Why aren't there uncountably many disjoint open intervals of $\mathbb{R}$?

Question

I know that this can't be true given that $\mathbb{R}$ is separable, but I'm having a hard time coming to grips with why this is, exactly. In particular, can't I just take some uncountable strictly increasing sequence of elements of $\mathbb{R}$, $\langle x_\alpha\mid \alpha<\omega_1\rangle$, and get uncountably many disjoint open intervals $(x_\alpha, x_{\alpha+1})$? I clearly have some kind of misunderstanding, but I'm having a hard time isolating it.

Answer 1

You can’t do what you suggest, because there is no such sequence in $\Bbb R$. If there were, the intervals $(x_\alpha,x_{\alpha+1})$ would indeed be pairwise disjoint and non-empty, so each would contain a rational number; say $q_\alpha\in(x_\alpha,x_{\alpha+1})\cap\Bbb Q$. We now have a function $\varphi:\omega_1\to\Bbb Q:\alpha\mapsto q_\alpha$. Since $\Bbb Q$ is countable and $\omega_1$ is not, this map cannot be injective, and there must therefore be $\alpha<\beta<\omega_1$ such that $q_\alpha=q_\beta$. But then $q_\alpha\in(x_\alpha,x_{\alpha+1})\cap(x_\beta,x_{\beta+1})=\varnothing$, which is absurd.

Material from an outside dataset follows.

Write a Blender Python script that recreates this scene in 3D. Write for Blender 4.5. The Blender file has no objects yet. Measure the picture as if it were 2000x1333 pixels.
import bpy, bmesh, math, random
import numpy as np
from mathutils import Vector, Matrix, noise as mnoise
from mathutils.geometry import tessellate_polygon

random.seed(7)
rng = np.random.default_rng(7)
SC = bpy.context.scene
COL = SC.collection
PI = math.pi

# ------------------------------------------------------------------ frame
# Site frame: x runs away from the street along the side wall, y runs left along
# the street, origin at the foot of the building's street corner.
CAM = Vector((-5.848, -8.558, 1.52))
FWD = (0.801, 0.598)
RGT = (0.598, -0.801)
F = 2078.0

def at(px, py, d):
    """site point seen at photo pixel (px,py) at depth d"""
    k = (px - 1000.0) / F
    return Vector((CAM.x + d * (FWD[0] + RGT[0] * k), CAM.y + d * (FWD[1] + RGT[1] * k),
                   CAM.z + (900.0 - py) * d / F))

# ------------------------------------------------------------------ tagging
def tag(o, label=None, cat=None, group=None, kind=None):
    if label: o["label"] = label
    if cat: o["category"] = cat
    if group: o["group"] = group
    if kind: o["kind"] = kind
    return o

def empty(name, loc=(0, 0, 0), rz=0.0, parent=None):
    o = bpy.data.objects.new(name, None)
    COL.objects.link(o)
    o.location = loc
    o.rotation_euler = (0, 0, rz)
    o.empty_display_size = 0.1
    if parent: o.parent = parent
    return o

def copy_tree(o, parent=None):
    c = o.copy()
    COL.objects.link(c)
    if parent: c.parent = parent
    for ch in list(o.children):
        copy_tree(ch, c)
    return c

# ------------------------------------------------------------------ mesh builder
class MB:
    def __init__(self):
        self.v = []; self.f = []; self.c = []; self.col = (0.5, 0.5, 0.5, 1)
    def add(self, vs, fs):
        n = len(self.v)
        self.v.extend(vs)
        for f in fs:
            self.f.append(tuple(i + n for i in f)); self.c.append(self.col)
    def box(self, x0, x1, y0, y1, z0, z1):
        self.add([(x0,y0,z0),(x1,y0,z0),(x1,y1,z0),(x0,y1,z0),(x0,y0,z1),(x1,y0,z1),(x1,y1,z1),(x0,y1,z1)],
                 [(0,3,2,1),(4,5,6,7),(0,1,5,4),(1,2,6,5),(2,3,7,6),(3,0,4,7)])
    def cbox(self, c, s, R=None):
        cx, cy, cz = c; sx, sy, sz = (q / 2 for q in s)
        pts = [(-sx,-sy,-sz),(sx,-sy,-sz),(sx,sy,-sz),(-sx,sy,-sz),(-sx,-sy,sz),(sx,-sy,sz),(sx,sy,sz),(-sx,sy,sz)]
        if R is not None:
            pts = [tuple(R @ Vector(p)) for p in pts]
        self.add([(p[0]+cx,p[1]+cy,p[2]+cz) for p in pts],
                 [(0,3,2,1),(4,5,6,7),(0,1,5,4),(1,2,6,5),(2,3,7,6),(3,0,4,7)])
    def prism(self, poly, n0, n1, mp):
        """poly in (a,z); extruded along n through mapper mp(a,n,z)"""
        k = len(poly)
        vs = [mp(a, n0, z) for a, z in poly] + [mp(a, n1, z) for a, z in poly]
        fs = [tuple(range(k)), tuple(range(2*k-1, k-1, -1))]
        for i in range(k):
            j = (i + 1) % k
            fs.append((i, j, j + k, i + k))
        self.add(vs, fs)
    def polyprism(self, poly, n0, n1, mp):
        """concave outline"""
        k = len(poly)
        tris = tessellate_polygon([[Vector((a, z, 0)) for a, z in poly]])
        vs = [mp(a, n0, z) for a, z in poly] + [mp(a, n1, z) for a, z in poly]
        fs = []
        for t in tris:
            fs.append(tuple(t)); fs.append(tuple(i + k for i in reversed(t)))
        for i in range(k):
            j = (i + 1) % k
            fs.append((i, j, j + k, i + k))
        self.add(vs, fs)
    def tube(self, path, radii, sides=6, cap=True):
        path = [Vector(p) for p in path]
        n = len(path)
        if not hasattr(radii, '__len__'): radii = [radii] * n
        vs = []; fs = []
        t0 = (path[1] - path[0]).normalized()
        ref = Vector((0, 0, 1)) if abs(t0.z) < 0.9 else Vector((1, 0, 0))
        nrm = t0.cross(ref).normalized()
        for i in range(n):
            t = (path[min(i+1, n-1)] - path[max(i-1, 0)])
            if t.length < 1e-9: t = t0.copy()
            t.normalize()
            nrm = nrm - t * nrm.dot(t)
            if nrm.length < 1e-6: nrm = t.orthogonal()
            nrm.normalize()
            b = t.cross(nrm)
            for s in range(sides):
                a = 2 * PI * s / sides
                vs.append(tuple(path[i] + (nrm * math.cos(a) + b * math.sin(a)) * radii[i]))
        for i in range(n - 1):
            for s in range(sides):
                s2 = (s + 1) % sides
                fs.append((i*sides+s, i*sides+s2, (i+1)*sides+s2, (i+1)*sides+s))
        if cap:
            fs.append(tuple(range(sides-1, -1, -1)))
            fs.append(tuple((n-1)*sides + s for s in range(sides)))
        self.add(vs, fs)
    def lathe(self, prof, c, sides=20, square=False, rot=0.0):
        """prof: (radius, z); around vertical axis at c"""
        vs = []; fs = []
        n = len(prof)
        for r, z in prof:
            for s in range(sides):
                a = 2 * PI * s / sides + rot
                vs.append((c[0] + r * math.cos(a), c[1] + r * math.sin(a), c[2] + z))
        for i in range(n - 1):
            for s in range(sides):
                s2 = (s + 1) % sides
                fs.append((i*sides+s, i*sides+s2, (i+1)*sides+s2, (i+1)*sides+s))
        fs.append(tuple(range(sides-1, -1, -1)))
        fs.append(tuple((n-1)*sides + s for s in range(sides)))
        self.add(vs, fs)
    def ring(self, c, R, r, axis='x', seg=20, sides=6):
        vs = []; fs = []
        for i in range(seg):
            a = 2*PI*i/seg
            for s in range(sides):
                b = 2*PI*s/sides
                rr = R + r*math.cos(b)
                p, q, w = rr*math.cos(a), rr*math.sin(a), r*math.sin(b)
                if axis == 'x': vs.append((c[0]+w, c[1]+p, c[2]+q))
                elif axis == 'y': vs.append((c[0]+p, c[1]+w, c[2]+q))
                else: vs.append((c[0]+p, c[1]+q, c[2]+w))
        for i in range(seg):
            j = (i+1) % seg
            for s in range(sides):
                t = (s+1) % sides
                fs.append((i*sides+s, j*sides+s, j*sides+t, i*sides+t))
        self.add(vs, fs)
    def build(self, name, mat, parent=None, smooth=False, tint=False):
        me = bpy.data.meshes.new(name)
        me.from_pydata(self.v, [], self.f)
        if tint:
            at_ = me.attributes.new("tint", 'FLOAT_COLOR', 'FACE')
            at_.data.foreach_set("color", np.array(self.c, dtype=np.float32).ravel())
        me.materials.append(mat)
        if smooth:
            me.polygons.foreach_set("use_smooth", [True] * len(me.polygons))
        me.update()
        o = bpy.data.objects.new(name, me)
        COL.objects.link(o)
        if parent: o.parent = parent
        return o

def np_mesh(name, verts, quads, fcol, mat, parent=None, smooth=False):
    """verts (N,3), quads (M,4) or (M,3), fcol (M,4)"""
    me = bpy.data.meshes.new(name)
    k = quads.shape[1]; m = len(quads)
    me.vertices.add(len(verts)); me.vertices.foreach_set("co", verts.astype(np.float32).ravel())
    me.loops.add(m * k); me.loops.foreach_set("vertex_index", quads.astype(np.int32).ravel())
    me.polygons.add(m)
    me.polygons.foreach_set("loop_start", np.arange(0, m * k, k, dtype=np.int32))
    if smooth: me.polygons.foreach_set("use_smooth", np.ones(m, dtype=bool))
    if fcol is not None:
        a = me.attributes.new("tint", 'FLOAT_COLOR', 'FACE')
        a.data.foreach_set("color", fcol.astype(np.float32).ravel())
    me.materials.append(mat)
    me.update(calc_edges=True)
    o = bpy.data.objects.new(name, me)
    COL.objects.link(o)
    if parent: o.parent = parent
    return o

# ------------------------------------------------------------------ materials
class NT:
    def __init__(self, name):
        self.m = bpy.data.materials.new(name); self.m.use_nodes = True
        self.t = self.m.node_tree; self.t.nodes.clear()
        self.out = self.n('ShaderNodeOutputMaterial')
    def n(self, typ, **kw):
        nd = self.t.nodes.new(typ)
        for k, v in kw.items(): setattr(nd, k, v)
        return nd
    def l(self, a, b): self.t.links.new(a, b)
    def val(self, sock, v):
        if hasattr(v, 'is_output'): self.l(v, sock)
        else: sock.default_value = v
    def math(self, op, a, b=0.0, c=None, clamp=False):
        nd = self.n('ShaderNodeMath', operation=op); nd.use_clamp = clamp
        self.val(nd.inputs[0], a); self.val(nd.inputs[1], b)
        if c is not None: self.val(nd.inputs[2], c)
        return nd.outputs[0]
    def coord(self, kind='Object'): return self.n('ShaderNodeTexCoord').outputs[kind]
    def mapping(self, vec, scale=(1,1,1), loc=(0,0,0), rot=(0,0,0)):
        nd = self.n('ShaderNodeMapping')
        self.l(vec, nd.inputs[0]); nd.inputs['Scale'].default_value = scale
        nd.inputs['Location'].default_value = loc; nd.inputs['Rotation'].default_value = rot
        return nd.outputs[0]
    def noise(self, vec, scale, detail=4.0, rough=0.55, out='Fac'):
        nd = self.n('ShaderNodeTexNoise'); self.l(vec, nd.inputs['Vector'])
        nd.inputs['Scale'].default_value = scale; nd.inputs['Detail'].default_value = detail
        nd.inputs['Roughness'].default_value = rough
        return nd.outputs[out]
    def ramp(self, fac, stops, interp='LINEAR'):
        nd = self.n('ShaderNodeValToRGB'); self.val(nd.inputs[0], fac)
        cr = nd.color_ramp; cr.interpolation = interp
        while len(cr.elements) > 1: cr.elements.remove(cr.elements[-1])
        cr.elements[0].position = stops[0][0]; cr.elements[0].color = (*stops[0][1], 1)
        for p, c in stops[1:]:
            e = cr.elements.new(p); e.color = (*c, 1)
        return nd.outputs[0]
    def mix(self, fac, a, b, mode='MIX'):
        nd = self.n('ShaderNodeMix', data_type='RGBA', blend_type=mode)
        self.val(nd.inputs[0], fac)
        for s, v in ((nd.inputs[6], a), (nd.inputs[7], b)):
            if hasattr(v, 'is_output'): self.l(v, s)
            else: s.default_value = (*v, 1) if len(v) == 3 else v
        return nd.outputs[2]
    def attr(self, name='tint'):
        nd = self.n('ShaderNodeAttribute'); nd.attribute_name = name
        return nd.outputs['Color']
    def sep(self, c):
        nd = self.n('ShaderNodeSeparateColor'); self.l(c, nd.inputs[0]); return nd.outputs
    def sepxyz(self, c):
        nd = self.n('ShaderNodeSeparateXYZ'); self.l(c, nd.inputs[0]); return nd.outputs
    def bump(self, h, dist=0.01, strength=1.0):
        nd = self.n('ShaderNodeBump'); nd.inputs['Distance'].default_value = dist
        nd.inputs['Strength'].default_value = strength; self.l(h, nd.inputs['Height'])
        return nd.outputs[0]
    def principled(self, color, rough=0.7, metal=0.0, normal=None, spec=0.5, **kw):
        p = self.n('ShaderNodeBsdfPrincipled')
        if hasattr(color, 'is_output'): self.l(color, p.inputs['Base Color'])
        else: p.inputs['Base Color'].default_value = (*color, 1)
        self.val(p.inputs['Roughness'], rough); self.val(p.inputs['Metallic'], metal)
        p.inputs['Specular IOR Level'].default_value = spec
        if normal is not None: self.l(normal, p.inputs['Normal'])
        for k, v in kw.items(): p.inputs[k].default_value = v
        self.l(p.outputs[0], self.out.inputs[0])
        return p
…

In other words, the argument that the separability of $\Bbb R$ implies the non-existence of uncountably many pairwise disjoint, non-empty open intervals is actually a proof that no such strictly increasing $\omega_1$-sequence of reals exists. Equivalently, it shows that if $\langle x_\alpha:\alpha<\omega_1\rangle$ is a weakly increasing $\omega_1$-sequence of reals, then there must be an $\eta<\omega_1$ such that $x_\alpha=x_\eta$ for all $\alpha$ such that $\eta\le\alpha<\omega_1$.

Answer 2

Well, as you seem to understand, the proof that any collection of disjoint open intervals is countable is very simple. Also it's correct.

On the other hand, if you start with a strictly increasing "sequence" $\langle x_\alpha\mid \alpha<\omega_1\rangle$ then yes, it follows that $(x_\alpha,x_{\alpha+1})$ is an uncountable family of disjoint open intervals. So why can't you do that? Evidently because there is no such sequence $\langle x_\alpha\mid \alpha<\omega_1\rangle$. We've proved that.